**Set exercise:** Provide an exact copy of the data, excluding the images.

**Data section:**
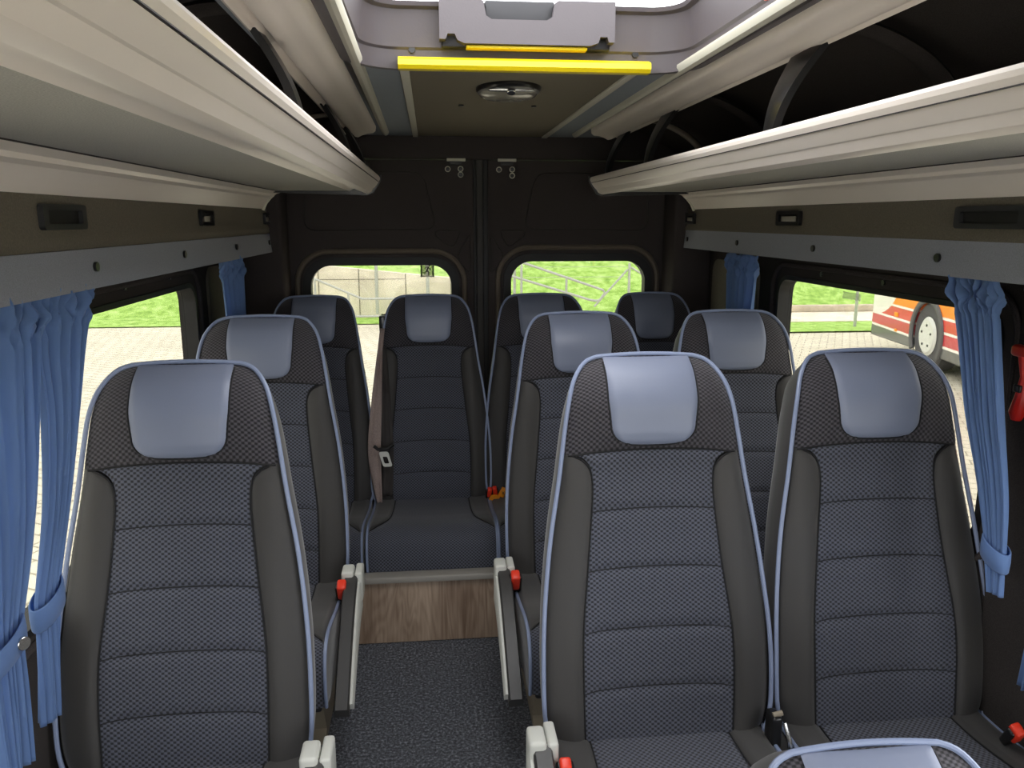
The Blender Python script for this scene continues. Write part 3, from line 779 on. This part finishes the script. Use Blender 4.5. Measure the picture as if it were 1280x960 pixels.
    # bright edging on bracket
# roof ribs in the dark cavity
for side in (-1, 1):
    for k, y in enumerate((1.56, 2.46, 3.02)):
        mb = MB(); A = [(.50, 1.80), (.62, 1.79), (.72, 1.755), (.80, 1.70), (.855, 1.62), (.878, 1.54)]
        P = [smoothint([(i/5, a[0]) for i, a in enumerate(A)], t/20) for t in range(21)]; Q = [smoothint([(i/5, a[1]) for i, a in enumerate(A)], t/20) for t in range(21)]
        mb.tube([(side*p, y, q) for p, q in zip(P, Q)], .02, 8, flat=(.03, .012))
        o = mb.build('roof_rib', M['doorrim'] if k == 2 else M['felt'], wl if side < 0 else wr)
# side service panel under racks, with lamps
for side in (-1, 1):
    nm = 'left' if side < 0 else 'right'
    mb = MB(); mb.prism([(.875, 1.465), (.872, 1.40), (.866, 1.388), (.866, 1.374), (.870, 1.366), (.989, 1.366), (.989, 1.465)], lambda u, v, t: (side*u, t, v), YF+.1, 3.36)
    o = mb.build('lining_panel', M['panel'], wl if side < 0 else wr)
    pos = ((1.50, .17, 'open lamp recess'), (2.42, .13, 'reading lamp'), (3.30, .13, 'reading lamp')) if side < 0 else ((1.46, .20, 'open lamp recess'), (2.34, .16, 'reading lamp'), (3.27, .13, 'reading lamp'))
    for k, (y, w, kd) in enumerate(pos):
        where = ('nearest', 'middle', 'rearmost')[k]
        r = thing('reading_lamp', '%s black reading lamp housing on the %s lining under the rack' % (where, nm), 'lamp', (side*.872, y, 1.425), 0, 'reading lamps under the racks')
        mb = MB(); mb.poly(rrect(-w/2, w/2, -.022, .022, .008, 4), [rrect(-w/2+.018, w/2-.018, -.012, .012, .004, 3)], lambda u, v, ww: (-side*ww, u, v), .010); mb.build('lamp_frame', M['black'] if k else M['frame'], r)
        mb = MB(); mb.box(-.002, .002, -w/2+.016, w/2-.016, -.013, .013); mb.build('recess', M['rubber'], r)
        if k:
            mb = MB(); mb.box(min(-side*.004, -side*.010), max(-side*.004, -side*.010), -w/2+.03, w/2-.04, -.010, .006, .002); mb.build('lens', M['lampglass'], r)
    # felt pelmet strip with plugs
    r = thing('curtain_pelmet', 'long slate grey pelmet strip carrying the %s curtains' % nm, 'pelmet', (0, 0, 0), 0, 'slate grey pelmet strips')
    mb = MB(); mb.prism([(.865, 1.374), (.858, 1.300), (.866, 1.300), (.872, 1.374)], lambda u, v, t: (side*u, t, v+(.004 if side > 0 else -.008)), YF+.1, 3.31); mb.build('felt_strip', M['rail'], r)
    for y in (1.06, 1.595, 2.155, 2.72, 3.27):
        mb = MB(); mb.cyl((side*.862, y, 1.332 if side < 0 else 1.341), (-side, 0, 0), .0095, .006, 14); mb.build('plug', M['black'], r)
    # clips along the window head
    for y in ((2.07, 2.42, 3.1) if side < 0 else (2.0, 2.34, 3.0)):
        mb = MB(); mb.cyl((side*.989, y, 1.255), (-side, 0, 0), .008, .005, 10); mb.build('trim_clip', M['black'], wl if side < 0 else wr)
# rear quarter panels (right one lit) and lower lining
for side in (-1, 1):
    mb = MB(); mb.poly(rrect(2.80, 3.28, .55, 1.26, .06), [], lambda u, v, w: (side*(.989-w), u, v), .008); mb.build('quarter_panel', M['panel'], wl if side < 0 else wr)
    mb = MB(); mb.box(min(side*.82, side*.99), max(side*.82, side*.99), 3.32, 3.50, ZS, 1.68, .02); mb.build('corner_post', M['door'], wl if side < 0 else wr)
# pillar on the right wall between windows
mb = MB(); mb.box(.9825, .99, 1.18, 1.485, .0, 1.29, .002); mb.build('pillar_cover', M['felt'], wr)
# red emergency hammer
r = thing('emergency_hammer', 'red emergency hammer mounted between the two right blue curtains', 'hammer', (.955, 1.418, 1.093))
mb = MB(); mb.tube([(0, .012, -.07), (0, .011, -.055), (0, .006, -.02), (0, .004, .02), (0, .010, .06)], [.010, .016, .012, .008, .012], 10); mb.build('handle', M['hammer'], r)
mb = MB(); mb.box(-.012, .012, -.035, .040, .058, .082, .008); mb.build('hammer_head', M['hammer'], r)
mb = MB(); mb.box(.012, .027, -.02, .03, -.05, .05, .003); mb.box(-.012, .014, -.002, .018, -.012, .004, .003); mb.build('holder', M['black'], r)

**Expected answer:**
The Blender Python script for this scene continues. Write part 3, from line 779 on. This part finishes the script. Use Blender 4.5. Measure the picture as if it were 1280x960 pixels.
    # bright edging on bracket
# roof ribs in the dark cavity
for side in (-1, 1):
    for k, y in enumerate((1.56, 2.46, 3.02)):
        mb = MB(); A = [(.50, 1.80), (.62, 1.79), (.72, 1.755), (.80, 1.70), (.855, 1.62), (.878, 1.54)]
        P = [smoothint([(i/5, a[0]) for i, a in enumerate(A)], t/20) for t in range(21)]; Q = [smoothint([(i/5, a[1]) for i, a in enumerate(A)], t/20) for t in range(21)]
        mb.tube([(side*p, y, q) for p, q in zip(P, Q)], .02, 8, flat=(.03, .012))
        o = mb.build('roof_rib', M['doorrim'] if k == 2 else M['felt'], wl if side < 0 else wr)
# side service panel under racks, with lamps
for side in (-1, 1):
    nm = 'left' if side < 0 else 'right'
    mb = MB(); mb.prism([(.875, 1.465), (.872, 1.40), (.866, 1.388), (.866, 1.374), (.870, 1.366), (.989, 1.366), (.989, 1.465)], lambda u, v, t: (side*u, t, v), YF+.1, 3.36)
    o = mb.build('lining_panel', M['panel'], wl if side < 0 else wr)
    pos = ((1.50, .17, 'open lamp recess'), (2.42, .13, 'reading lamp'), (3.30, .13, 'reading lamp')) if side < 0 else ((1.46, .20, 'open lamp recess'), (2.34, .16, 'reading lamp'), (3.27, .13, 'reading lamp'))
    for k, (y, w, kd) in enumerate(pos):
        where = ('nearest', 'middle', 'rearmost')[k]
        r = thing('reading_lamp', '%s black reading lamp housing on the %s lining under the rack' % (where, nm), 'lamp', (side*.872, y, 1.425), 0, 'reading lamps under the racks')
        mb = MB(); mb.poly(rrect(-w/2, w/2, -.022, .022, .008, 4), [rrect(-w/2+.018, w/2-.018, -.012, .012, .004, 3)], lambda u, v, ww: (-side*ww, u, v), .010); mb.build('lamp_frame', M['black'] if k else M['frame'], r)
        mb = MB(); mb.box(-.002, .002, -w/2+.016, w/2-.016, -.013, .013); mb.build('recess', M['rubber'], r)
        if k:
            mb = MB(); mb.box(min(-side*.004, -side*.010), max(-side*.004, -side*.010), -w/2+.03, w/2-.04, -.010, .006, .002); mb.build('lens', M['lampglass'], r)
    # felt pelmet strip with plugs
    r = thing('curtain_pelmet', 'long slate grey pelmet strip carrying the %s curtains' % nm, 'pelmet', (0, 0, 0), 0, 'slate grey pelmet strips')
    mb = MB(); mb.prism([(.865, 1.374), (.858, 1.300), (.866, 1.300), (.872, 1.374)], lambda u, v, t: (side*u, t, v+(.004 if side > 0 else -.008)), YF+.1, 3.31); mb.build('felt_strip', M['rail'], r)
    for y in (1.06, 1.595, 2.155, 2.72, 3.27):
        mb = MB(); mb.cyl((side*.862, y, 1.332 if side < 0 else 1.341), (-side, 0, 0), .0095, .006, 14); mb.build('plug', M['black'], r)
    # clips along the window head
    for y in ((2.07, 2.42, 3.1) if side < 0 else (2.0, 2.34, 3.0)):
        mb = MB(); mb.cyl((side*.989, y, 1.255), (-side, 0, 0), .008, .005, 10); mb.build('trim_clip', M['black'], wl if side < 0 else wr)
# rear quarter panels (right one lit) and lower lining
for side in (-1, 1):
    mb = MB(); mb.poly(rrect(2.80, 3.28, .55, 1.26, .06), [], lambda u, v, w: (side*(.989-w), u, v), .008); mb.build('quarter_panel', M['panel'], wl if side < 0 else wr)
    mb = MB(); mb.box(min(side*.82, side*.99), max(side*.82, side*.99), 3.32, 3.50, ZS, 1.68, .02); mb.build('corner_post', M['door'], wl if side < 0 else wr)
# pillar on the right wall between windows
mb = MB(); mb.box(.9825, .99, 1.18, 1.485, .0, 1.29, .002); mb.build('pillar_cover', M['felt'], wr)
# red emergency hammer
r = thing('emergency_hammer', 'red emergency hammer mounted between the two right blue curtains', 'hammer', (.955, 1.418, 1.093))
mb = MB(); mb.tube([(0, .012, -.07), (0, .011, -.055), (0, .006, -.02), (0, .004, .02), (0, .010, .06)], [.010, .016, .012, .008, .012], 10); mb.build('handle', M['hammer'], r)
mb = MB(); mb.box(-.012, .012, -.035, .040, .058, .082, .008); mb.build('hammer_head', M['hammer'], r)
mb = MB(); mb.box(.012, .027, -.02, .03, -.05, .05, .003); mb.box(-.012, .014, -.002, .018, -.012, .004, .003); mb.build('holder', M['black'], r)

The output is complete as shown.